We know God to have what?

A

All perfections as his attributes. God is the supremely perfect being.

17
Q

Existence to Descartes is what?

A

Existence is perfection, therefore God must exist as he cannot lack any of the perfections.
Existence cannot be separated from God, just as all three angles adding up to 180 degrees cannot be separated from a triangle, or a mountain cannot be separated from its valley. `

18
Q

How did Gaunilo criticise the ontological argument?

A

He was a French Monk and eleventh century contemporary of Anselm.
He said flaws in Anselm’s argument was obvious if we replace ‘God’ in the argument with ‘Lost island’

19
Q

What did Gaunilo mean by using the Island instead of God?

A

We can imagine the most excellent island- such an island would not be the most excellent unless it existed in reality- therefore are imagined island must exist.

By using island instead of God we see flaws in the argument.- just defining something as superlative doesn’t make it exist

20
Q

What was Anselm’s response to Gaunilo?

A

The ontological argument only works for God, because God exists necessarily whereas an island exists contingently.

21
Q

How did Aquinas criticise the ontological argument?

A

Aquinas was a Italian monk from the thirteenth century,
- Aquinas said that God cannot be demonstrated through a priori argument, because it is not self- evident that God is ‘ that than which nothing greater than a thought’

22
Q

Aquinas said people have different ideas to what?

A

People have different ideas about what God is, and they are able to conceive of God not existing.

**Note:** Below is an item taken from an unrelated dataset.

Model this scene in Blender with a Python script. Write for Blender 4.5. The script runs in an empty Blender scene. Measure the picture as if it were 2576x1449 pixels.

The human mind cannot comprehend God.
‘Non existent God’ cant be a contradiction in terms because people manage to imagine a world with no God.

23
Q

Anselm’s argument thought what?

A

Aquinas only shows that many people have a concept of God, but it does not show that there is an existent reality which matches that concept.

24
Q

What did kant criticise?

A

Immanuel kant was a eighteenth- century German philosopher.

Kant addressed his criticisms of the ontological argument mainly to Descartes.

25
Q

where did Kant criticise the ontological argument?

A

He criticised the ontological argument in his book critique of pure reason.

26
Q

What did Kant argue?

A

He argued that existence is not a predicate.

27
Q

What is a predicate?

A

It is a descriptor or characteristic.

28
Q

Kant said existence Is not what?

A

A characteristic of something. If we know something exists, we do not know anything about its characteristics. We know instead, that there is an actual example of this thing.

29
Q

what did Russell criticise?

A

Bertrand Russell was a twentieth- century British philosopher.
Russel criticised the logic of the ontological argument by using the example that ‘the present king of France is bald’

30
Q

what did Russell mean by using the example of ‘ the present king of France is bald’ to criticise the ontological argument?

A

Statements about the present king of France can be neither true nor false because there is no present king of France.
Likewise making statements about the attributes of God are only meaningful if there is an actual God; the statements themselves do nothing to answer this question.